Much of the iPod’s success, says Steve Jobs, is down to the fact that Japanese consumer electronics companies don’t produce elegant software. He makes the same accusation of handset makers too. They can do hardware but they “just can’t seem to get the software right.” Enter Android, Google’s open source OS, which although explicitly designed to deliver better software for Internet-connected cellphones, will also soon find its way onto all manner of devices.
“Over the last few weeks I have learned that numerous companies are tinkering with Android in an attempt to get the OS to power a whole slew of gadgets — everything from set-top boxes to navigation systems to mobile Internet devices to smart picture frames”, reports Om Malik.
Motorola have already confirmed that it has at least one Android-powered handset in the pipeline, but the company is also a major player in the television set-top box space and is said to be exploring the potential of Android in the living room too. Malik also says he’s heard from “fairly reliable sources” that two large PC makers are experimenting with Android-based Internet devices. None of which I find surprising. From both a technical and business point of view, Google has laid the foundations for Android to move quickly beyond its cellphone roots and, the company hopes, eventually become a ubiquitous platform.
Technology-wise, as Om notes, Android is “not just an operating system, but comes with middleware and key applications”, not least a robust mobile web browser – and a key factor in Google’s commitment to Android – along with the ability to handle 2D and 3D graphics, and various audio, video and image files. I’d also add into the mix location-based APIs and Google Maps, and an already growing library of third-party software and extensions, much of which will be open source in themselves.

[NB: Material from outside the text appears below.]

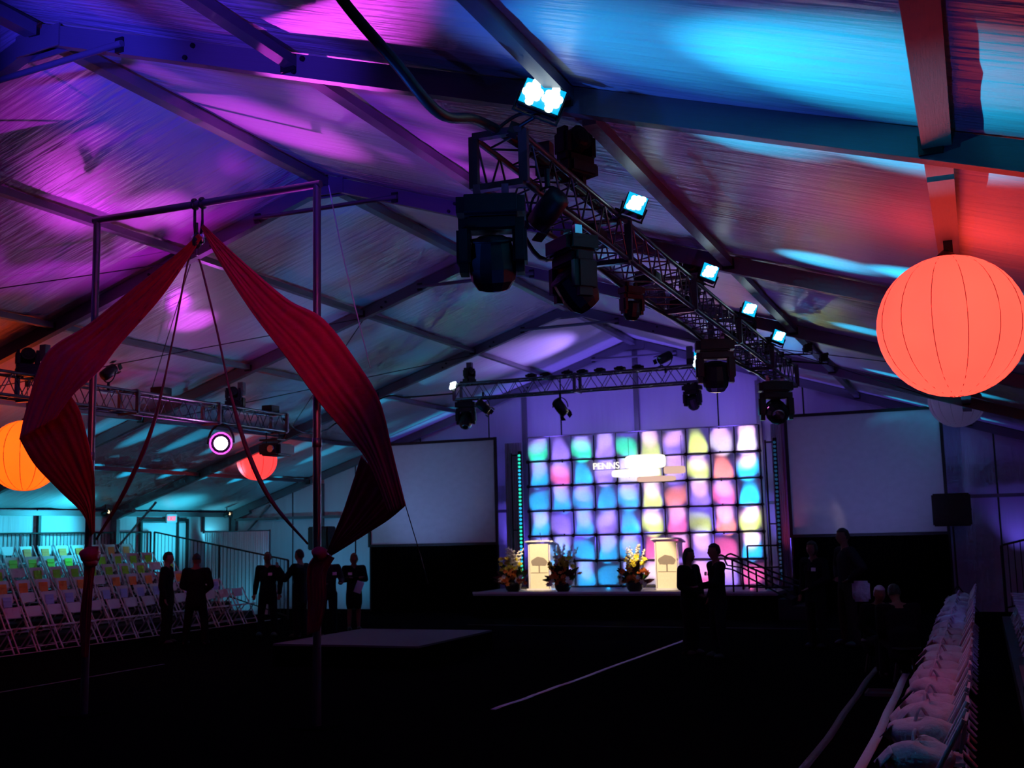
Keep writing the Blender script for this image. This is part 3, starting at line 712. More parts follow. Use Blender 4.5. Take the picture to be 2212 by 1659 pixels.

While on the business side, the decision to make Android’s source code freely available to hardware makers at no cost isn’t enough in itself, Google’s choice of open source license makes it particularly attractive to consumer electronics companies who want to use Android to power new devices but in a way that will allow them to maintain control and differentiate their wares from competitors. Under the free-wheelin’ Apache license, device makers are free to make their own changes to the OS, such as altering the User Interface or adding new functionality, without submitting those changes back to the open source community, which would also include their competitors.
All of which, as Om says, makes it hard not to get excited about the potential of Android, despite being available today on only one handset and through one carrier. For every consumer electronics market, however small, that you’d like Apple to enter but which they likely won’t, we can probably expect multiple Android-powered offerings to try to fill the void.
See also: Why Google should have developed its own Gphone
On that note, however, a word of warning. Apple’s strength has always been its ability to control the whole user experience through the marriage of software and hardware. Or as User Interface pioneer Alan Kay once said, and Jobs likes to quote, “people who are really serious about software should make their own hardware.” Google’s making a different bet that, with their help at least, people who are serious about hardware no longer need to make their own software.